*Stated task*
Restate the complete material exactly.

***** Excerpted data

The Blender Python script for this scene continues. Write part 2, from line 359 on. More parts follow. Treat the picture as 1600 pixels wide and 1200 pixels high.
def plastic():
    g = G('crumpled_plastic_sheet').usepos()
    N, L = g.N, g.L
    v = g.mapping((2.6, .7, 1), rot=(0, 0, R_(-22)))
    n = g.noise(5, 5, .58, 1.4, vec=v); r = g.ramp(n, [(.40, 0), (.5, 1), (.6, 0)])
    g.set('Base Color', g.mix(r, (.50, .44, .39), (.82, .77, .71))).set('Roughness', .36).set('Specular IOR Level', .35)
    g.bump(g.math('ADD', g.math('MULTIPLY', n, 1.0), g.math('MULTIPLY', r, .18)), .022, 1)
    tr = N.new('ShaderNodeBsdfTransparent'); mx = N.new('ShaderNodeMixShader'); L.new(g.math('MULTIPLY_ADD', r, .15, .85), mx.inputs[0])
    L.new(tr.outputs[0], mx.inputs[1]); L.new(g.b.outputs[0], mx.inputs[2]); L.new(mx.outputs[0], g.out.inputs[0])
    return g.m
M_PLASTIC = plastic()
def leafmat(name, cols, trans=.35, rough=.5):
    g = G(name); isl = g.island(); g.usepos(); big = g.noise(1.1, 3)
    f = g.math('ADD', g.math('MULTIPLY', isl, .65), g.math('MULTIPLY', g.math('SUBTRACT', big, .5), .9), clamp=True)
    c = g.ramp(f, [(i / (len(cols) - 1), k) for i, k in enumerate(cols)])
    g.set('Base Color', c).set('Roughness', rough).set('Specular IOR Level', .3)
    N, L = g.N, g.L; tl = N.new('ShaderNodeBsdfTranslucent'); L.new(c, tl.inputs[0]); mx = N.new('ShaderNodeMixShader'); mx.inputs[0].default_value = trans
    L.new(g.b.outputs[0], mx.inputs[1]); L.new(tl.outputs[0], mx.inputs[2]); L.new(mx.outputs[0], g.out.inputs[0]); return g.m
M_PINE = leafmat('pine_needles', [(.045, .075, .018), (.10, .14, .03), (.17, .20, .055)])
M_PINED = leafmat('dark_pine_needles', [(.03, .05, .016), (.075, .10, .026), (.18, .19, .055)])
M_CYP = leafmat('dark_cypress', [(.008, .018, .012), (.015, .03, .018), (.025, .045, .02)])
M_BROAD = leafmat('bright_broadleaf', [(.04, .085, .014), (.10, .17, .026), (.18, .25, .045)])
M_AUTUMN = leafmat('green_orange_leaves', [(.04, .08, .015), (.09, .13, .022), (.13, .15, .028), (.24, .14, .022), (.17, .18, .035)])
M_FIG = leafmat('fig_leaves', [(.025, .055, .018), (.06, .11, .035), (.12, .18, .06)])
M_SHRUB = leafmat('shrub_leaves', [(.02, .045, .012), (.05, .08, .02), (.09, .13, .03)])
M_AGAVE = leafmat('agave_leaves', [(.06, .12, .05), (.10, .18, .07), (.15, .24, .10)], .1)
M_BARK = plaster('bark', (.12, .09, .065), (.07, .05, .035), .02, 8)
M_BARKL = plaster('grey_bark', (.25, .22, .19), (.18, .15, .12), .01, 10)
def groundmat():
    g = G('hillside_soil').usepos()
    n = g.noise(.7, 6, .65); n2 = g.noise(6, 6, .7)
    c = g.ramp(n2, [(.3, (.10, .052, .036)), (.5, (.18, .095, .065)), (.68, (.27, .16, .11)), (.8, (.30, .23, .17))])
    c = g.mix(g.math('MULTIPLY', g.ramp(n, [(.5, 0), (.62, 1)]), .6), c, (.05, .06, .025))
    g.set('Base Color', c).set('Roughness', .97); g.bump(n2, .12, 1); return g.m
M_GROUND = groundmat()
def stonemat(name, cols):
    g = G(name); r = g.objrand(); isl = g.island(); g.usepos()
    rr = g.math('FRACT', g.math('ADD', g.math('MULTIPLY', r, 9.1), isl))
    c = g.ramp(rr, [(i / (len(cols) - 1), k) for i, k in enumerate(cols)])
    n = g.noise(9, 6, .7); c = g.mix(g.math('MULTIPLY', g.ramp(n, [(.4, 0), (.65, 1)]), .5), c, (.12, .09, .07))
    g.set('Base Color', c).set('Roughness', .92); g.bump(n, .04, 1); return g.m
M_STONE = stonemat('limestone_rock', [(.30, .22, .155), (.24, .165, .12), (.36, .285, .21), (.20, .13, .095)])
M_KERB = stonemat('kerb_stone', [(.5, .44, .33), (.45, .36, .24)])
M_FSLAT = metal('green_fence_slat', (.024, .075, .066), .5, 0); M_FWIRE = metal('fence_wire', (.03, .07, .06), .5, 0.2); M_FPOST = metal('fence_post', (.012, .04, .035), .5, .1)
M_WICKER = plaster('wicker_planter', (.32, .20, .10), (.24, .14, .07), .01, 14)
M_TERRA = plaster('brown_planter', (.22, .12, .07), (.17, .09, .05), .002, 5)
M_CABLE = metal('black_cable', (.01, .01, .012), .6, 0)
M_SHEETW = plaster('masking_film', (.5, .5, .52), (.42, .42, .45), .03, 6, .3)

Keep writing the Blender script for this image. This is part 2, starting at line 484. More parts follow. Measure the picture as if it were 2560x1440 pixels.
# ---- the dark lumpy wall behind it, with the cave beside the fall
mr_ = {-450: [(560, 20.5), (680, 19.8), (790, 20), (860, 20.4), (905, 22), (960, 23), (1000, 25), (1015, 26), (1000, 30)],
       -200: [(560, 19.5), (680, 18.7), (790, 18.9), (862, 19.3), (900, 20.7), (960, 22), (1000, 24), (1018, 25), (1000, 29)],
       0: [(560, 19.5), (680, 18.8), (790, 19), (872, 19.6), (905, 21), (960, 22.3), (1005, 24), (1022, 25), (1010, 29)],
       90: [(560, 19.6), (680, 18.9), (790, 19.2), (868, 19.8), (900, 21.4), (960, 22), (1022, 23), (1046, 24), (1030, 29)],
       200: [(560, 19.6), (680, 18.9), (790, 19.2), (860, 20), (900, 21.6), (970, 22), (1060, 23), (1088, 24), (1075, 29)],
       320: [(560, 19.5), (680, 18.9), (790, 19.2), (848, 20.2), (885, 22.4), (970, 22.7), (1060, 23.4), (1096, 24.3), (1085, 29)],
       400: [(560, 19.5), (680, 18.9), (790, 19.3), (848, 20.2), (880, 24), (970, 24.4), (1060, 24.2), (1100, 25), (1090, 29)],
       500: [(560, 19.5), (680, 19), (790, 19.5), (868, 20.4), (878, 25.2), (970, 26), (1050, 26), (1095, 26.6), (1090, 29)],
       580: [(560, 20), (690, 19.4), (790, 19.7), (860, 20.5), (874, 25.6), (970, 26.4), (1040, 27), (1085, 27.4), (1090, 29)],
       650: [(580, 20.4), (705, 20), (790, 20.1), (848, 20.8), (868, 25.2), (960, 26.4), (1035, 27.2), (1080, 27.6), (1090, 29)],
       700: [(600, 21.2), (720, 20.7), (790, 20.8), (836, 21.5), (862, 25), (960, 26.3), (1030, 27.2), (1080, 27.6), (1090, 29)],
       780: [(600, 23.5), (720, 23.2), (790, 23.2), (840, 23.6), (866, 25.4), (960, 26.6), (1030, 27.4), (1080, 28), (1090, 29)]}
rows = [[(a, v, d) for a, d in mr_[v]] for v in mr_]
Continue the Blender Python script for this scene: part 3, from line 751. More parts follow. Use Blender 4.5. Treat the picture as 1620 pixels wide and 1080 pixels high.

**********

*Written solution*
The Blender Python script for this scene continues. Write part 2, from line 359 on. More parts follow. Treat the picture as 1600 pixels wide and 1200 pixels high.
def plastic():
    g = G('crumpled_plastic_sheet').usepos()
    N, L = g.N, g.L
    v = g.mapping((2.6, .7, 1), rot=(0, 0, R_(-22)))
    n = g.noise(5, 5, .58, 1.4, vec=v); r = g.ramp(n, [(.40, 0), (.5, 1), (.6, 0)])
    g.set('Base Color', g.mix(r, (.50, .44, .39), (.82, .77, .71))).set('Roughness', .36).set('Specular IOR Level', .35)
    g.bump(g.math('ADD', g.math('MULTIPLY', n, 1.0), g.math('MULTIPLY', r, .18)), .022, 1)
    tr = N.new('ShaderNodeBsdfTransparent'); mx = N.new('ShaderNodeMixShader'); L.new(g.math('MULTIPLY_ADD', r, .15, .85), mx.inputs[0])
    L.new(tr.outputs[0], mx.inputs[1]); L.new(g.b.outputs[0], mx.inputs[2]); L.new(mx.outputs[0], g.out.inputs[0])
    return g.m
M_PLASTIC = plastic()
def leafmat(name, cols, trans=.35, rough=.5):
    g = G(name); isl = g.island(); g.usepos(); big = g.noise(1.1, 3)
    f = g.math('ADD', g.math('MULTIPLY', isl, .65), g.math('MULTIPLY', g.math('SUBTRACT', big, .5), .9), clamp=True)
    c = g.ramp(f, [(i / (len(cols) - 1), k) for i, k in enumerate(cols)])
    g.set('Base Color', c).set('Roughness', rough).set('Specular IOR Level', .3)
    N, L = g.N, g.L; tl = N.new('ShaderNodeBsdfTranslucent'); L.new(c, tl.inputs[0]); mx = N.new('ShaderNodeMixShader'); mx.inputs[0].default_value = trans
    L.new(g.b.outputs[0], mx.inputs[1]); L.new(tl.outputs[0], mx.inputs[2]); L.new(mx.outputs[0], g.out.inputs[0]); return g.m
M_PINE = leafmat('pine_needles', [(.045, .075, .018), (.10, .14, .03), (.17, .20, .055)])
M_PINED = leafmat('dark_pine_needles', [(.03, .05, .016), (.075, .10, .026), (.18, .19, .055)])
M_CYP = leafmat('dark_cypress', [(.008, .018, .012), (.015, .03, .018), (.025, .045, .02)])
M_BROAD = leafmat('bright_broadleaf', [(.04, .085, .014), (.10, .17, .026), (.18, .25, .045)])
M_AUTUMN = leafmat('green_orange_leaves', [(.04, .08, .015), (.09, .13, .022), (.13, .15, .028), (.24, .14, .022), (.17, .18, .035)])
M_FIG = leafmat('fig_leaves', [(.025, .055, .018), (.06, .11, .035), (.12, .18, .06)])
M_SHRUB = leafmat('shrub_leaves', [(.02, .045, .012), (.05, .08, .02), (.09, .13, .03)])
M_AGAVE = leafmat('agave_leaves', [(.06, .12, .05), (.10, .18, .07), (.15, .24, .10)], .1)
M_BARK = plaster('bark', (.12, .09, .065), (.07, .05, .035), .02, 8)
M_BARKL = plaster('grey_bark', (.25, .22, .19), (.18, .15, .12), .01, 10)
def groundmat():
    g = G('hillside_soil').usepos()
    n = g.noise(.7, 6, .65); n2 = g.noise(6, 6, .7)
    c = g.ramp(n2, [(.3, (.10, .052, .036)), (.5, (.18, .095, .065)), (.68, (.27, .16, .11)), (.8, (.30, .23, .17))])
    c = g.mix(g.math('MULTIPLY', g.ramp(n, [(.5, 0), (.62, 1)]), .6), c, (.05, .06, .025))
    g.set('Base Color', c).set('Roughness', .97); g.bump(n2, .12, 1); return g.m
M_GROUND = groundmat()
def stonemat(name, cols):
    g = G(name); r = g.objrand(); isl = g.island(); g.usepos()
    rr = g.math('FRACT', g.math('ADD', g.math('MULTIPLY', r, 9.1), isl))
    c = g.ramp(rr, [(i / (len(cols) - 1), k) for i, k in enumerate(cols)])
    n = g.noise(9, 6, .7); c = g.mix(g.math('MULTIPLY', g.ramp(n, [(.4, 0), (.65, 1)]), .5), c, (.12, .09, .07))
    g.set('Base Color', c).set('Roughness', .92); g.bump(n, .04, 1); return g.m
M_STONE = stonemat('limestone_rock', [(.30, .22, .155), (.24, .165, .12), (.36, .285, .21), (.20, .13, .095)])
M_KERB = stonemat('kerb_stone', [(.5, .44, .33), (.45, .36, .24)])
M_FSLAT = metal('green_fence_slat', (.024, .075, .066), .5, 0); M_FWIRE = metal('fence_wire', (.03, .07, .06), .5, 0.2); M_FPOST = metal('fence_post', (.012, .04, .035), .5, .1)
M_WICKER = plaster('wicker_planter', (.32, .20, .10), (.24, .14, .07), .01, 14)
M_TERRA = plaster('brown_planter', (.22, .12, .07), (.17, .09, .05), .002, 5)
M_CABLE = metal('black_cable', (.01, .01, .012), .6, 0)
M_SHEETW = plaster('masking_film', (.5, .5, .52), (.42, .42, .45), .03, 6, .3)

Keep writing the Blender script for this image. This is part 2, starting at line 484. More parts follow. Measure the picture as if it were 2560x1440 pixels.
# ---- the dark lumpy wall behind it, with the cave beside the fall
mr_ = {-450: [(560, 20.5), (680, 19.8), (790, 20), (860, 20.4), (905, 22), (960, 23), (1000, 25), (1015, 26), (1000, 30)],
       -200: [(560, 19.5), (680, 18.7), (790, 18.9), (862, 19.3), (900, 20.7), (960, 22), (1000, 24), (1018, 25), (1000, 29)],
       0: [(560, 19.5), (680, 18.8), (790, 19), (872, 19.6), (905, 21), (960, 22.3), (1005, 24), (1022, 25), (1010, 29)],
       90: [(560, 19.6), (680, 18.9), (790, 19.2), (868, 19.8), (900, 21.4), (960, 22), (1022, 23), (1046, 24), (1030, 29)],
       200: [(560, 19.6), (680, 18.9), (790, 19.2), (860, 20), (900, 21.6), (970, 22), (1060, 23), (1088, 24), (1075, 29)],
       320: [(560, 19.5), (680, 18.9), (790, 19.2), (848, 20.2), (885, 22.4), (970, 22.7), (1060, 23.4), (1096, 24.3), (1085, 29)],
       400: [(560, 19.5), (680, 18.9), (790, 19.3), (848, 20.2), (880, 24), (970, 24.4), (1060, 24.2), (1100, 25), (1090, 29)],
       500: [(560, 19.5), (680, 19), (790, 19.5), (868, 20.4), (878, 25.2), (970, 26), (1050, 26), (1095, 26.6), (1090, 29)],
       580: [(560, 20), (690, 19.4), (790, 19.7), (860, 20.5), (874, 25.6), (970, 26.4), (1040, 27), (1085, 27.4), (1090, 29)],
       650: [(580, 20.4), (705, 20), (790, 20.1), (848, 20.8), (868, 25.2), (960, 26.4), (1035, 27.2), (1080, 27.6), (1090, 29)],
       700: [(600, 21.2), (720, 20.7), (790, 20.8), (836, 21.5), (862, 25), (960, 26.3), (1030, 27.2), (1080, 27.6), (1090, 29)],
       780: [(600, 23.5), (720, 23.2), (790, 23.2), (840, 23.6), (866, 25.4), (960, 26.6), (1030, 27.4), (1080, 28), (1090, 29)]}
rows = [[(a, v, d) for a, d in mr_[v]] for v in mr_]
Continue the Blender Python script for this scene: part 3, from line 751. More parts follow. Use Blender 4.5. Treat the picture as 1620 pixels wide and 1080 pixels high.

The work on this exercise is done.